Start
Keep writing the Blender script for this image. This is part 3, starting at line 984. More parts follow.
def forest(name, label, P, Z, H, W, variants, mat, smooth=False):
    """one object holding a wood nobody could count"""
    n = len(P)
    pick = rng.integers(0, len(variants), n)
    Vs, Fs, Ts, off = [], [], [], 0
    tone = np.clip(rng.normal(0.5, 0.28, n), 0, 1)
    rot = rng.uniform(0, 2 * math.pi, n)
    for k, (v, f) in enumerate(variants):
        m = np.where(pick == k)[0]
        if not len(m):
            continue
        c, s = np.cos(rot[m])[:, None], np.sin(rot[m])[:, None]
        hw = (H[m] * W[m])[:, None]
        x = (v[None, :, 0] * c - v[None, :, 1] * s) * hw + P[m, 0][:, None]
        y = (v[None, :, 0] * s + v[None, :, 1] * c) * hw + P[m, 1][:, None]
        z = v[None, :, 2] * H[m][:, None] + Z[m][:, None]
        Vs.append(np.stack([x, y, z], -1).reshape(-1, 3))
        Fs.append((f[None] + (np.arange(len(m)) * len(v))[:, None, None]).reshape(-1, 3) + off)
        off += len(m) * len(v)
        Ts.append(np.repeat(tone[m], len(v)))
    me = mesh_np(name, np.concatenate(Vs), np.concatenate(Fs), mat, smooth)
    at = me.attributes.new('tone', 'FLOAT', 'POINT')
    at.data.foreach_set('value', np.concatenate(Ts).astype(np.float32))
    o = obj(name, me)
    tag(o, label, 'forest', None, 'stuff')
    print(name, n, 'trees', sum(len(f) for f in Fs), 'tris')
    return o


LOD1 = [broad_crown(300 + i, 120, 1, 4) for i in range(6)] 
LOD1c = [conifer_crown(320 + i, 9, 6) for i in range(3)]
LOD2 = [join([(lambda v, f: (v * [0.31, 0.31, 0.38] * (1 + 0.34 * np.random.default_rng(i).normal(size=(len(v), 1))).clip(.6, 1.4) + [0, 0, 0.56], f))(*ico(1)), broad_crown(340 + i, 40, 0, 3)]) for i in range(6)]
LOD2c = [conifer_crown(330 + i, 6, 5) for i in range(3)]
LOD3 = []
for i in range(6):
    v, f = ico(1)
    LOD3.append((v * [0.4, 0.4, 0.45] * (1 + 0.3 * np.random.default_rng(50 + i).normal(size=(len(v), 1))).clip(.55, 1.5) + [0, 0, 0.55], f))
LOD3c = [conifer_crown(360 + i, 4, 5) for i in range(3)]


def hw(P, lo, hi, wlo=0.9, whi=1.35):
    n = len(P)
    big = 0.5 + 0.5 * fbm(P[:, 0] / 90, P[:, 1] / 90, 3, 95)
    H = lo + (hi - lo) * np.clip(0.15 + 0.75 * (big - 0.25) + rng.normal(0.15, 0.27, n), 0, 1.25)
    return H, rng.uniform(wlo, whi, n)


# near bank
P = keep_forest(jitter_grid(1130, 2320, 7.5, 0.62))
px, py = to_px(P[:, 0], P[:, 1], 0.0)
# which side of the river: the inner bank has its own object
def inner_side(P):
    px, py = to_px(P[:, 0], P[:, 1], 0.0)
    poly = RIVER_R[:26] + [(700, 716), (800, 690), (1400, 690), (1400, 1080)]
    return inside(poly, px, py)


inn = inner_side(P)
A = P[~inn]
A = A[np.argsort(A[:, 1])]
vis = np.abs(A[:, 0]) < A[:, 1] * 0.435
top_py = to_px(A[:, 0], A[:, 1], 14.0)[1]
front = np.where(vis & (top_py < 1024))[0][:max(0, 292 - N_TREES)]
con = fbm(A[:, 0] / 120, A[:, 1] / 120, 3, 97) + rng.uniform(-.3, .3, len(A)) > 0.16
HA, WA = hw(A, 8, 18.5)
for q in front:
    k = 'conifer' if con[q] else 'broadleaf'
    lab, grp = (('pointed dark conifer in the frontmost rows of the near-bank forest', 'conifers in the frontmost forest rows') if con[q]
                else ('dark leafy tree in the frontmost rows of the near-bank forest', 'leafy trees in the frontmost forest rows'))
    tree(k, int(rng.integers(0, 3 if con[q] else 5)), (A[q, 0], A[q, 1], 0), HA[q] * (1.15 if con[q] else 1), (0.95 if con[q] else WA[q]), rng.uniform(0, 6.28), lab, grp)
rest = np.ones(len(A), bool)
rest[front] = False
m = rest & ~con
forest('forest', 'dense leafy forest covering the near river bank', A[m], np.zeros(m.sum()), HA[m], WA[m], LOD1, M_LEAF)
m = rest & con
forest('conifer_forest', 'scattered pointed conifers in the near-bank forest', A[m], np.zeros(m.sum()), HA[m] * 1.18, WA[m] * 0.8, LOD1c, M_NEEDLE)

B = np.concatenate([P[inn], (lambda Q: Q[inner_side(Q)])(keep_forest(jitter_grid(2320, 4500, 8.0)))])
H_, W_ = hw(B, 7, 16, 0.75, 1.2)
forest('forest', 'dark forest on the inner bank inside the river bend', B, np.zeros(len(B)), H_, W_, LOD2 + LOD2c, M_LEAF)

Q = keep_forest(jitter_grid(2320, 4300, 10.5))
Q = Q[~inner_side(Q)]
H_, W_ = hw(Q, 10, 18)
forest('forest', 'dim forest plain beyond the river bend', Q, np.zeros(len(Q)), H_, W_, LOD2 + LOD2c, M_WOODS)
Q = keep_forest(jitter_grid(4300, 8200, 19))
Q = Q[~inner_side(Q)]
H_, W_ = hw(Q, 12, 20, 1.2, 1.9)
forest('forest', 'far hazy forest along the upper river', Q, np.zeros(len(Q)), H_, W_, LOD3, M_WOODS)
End
**TASK PROMPT:** Extract the full listing above without altering anything.

**EXERCISE RESPONSE:**
Keep writing the Blender script for this image. This is part 3, starting at line 984. More parts follow.
def forest(name, label, P, Z, H, W, variants, mat, smooth=False):
    """one object holding a wood nobody could count"""
    n = len(P)
    pick = rng.integers(0, len(variants), n)
    Vs, Fs, Ts, off = [], [], [], 0
    tone = np.clip(rng.normal(0.5, 0.28, n), 0, 1)
    rot = rng.uniform(0, 2 * math.pi, n)
    for k, (v, f) in enumerate(variants):
        m = np.where(pick == k)[0]
        if not len(m):
            continue
        c, s = np.cos(rot[m])[:, None], np.sin(rot[m])[:, None]
        hw = (H[m] * W[m])[:, None]
        x = (v[None, :, 0] * c - v[None, :, 1] * s) * hw + P[m, 0][:, None]
        y = (v[None, :, 0] * s + v[None, :, 1] * c) * hw + P[m, 1][:, None]
        z = v[None, :, 2] * H[m][:, None] + Z[m][:, None]
        Vs.append(np.stack([x, y, z], -1).reshape(-1, 3))
        Fs.append((f[None] + (np.arange(len(m)) * len(v))[:, None, None]).reshape(-1, 3) + off)
        off += len(m) * len(v)
        Ts.append(np.repeat(tone[m], len(v)))
    me = mesh_np(name, np.concatenate(Vs), np.concatenate(Fs), mat, smooth)
    at = me.attributes.new('tone', 'FLOAT', 'POINT')
    at.data.foreach_set('value', np.concatenate(Ts).astype(np.float32))
    o = obj(name, me)
    tag(o, label, 'forest', None, 'stuff')
    print(name, n, 'trees', sum(len(f) for f in Fs), 'tris')
    return o


LOD1 = [broad_crown(300 + i, 120, 1, 4) for i in range(6)] 
LOD1c = [conifer_crown(320 + i, 9, 6) for i in range(3)]
LOD2 = [join([(lambda v, f: (v * [0.31, 0.31, 0.38] * (1 + 0.34 * np.random.default_rng(i).normal(size=(len(v), 1))).clip(.6, 1.4) + [0, 0, 0.56], f))(*ico(1)), broad_crown(340 + i, 40, 0, 3)]) for i in range(6)]
LOD2c = [conifer_crown(330 + i, 6, 5) for i in range(3)]
LOD3 = []
for i in range(6):
    v, f = ico(1)
    LOD3.append((v * [0.4, 0.4, 0.45] * (1 + 0.3 * np.random.default_rng(50 + i).normal(size=(len(v), 1))).clip(.55, 1.5) + [0, 0, 0.55], f))
LOD3c = [conifer_crown(360 + i, 4, 5) for i in range(3)]


def hw(P, lo, hi, wlo=0.9, whi=1.35):
    n = len(P)
    big = 0.5 + 0.5 * fbm(P[:, 0] / 90, P[:, 1] / 90, 3, 95)
    H = lo + (hi - lo) * np.clip(0.15 + 0.75 * (big - 0.25) + rng.normal(0.15, 0.27, n), 0, 1.25)
    return H, rng.uniform(wlo, whi, n)


# near bank
P = keep_forest(jitter_grid(1130, 2320, 7.5, 0.62))
px, py = to_px(P[:, 0], P[:, 1], 0.0)
# which side of the river: the inner bank has its own object
def inner_side(P):
    px, py = to_px(P[:, 0], P[:, 1], 0.0)
    poly = RIVER_R[:26] + [(700, 716), (800, 690), (1400, 690), (1400, 1080)]
    return inside(poly, px, py)


inn = inner_side(P)
A = P[~inn]
A = A[np.argsort(A[:, 1])]
vis = np.abs(A[:, 0]) < A[:, 1] * 0.435
top_py = to_px(A[:, 0], A[:, 1], 14.0)[1]
front = np.where(vis & (top_py < 1024))[0][:max(0, 292 - N_TREES)]
con = fbm(A[:, 0] / 120, A[:, 1] / 120, 3, 97) + rng.uniform(-.3, .3, len(A)) > 0.16
HA, WA = hw(A, 8, 18.5)
for q in front:
    k = 'conifer' if con[q] else 'broadleaf'
    lab, grp = (('pointed dark conifer in the frontmost rows of the near-bank forest', 'conifers in the frontmost forest rows') if con[q]
                else ('dark leafy tree in the frontmost rows of the near-bank forest', 'leafy trees in the frontmost forest rows'))
    tree(k, int(rng.integers(0, 3 if con[q] else 5)), (A[q, 0], A[q, 1], 0), HA[q] * (1.15 if con[q] else 1), (0.95 if con[q] else WA[q]), rng.uniform(0, 6.28), lab, grp)
rest = np.ones(len(A), bool)
rest[front] = False
m = rest & ~con
forest('forest', 'dense leafy forest covering the near river bank', A[m], np.zeros(m.sum()), HA[m], WA[m], LOD1, M_LEAF)
m = rest & con
forest('conifer_forest', 'scattered pointed conifers in the near-bank forest', A[m], np.zeros(m.sum()), HA[m] * 1.18, WA[m] * 0.8, LOD1c, M_NEEDLE)

B = np.concatenate([P[inn], (lambda Q: Q[inner_side(Q)])(keep_forest(jitter_grid(2320, 4500, 8.0)))])
H_, W_ = hw(B, 7, 16, 0.75, 1.2)
forest('forest', 'dark forest on the inner bank inside the river bend', B, np.zeros(len(B)), H_, W_, LOD2 + LOD2c, M_LEAF)

Q = keep_forest(jitter_grid(2320, 4300, 10.5))
Q = Q[~inner_side(Q)]
H_, W_ = hw(Q, 10, 18)
forest('forest', 'dim forest plain beyond the river bend', Q, np.zeros(len(Q)), H_, W_, LOD2 + LOD2c, M_WOODS)
Q = keep_forest(jitter_grid(4300, 8200, 19))
Q = Q[~inner_side(Q)]
H_, W_ = hw(Q, 12, 20, 1.2, 1.9)
forest('forest', 'far hazy forest along the upper river', Q, np.zeros(len(Q)), H_, W_, LOD3, M_WOODS)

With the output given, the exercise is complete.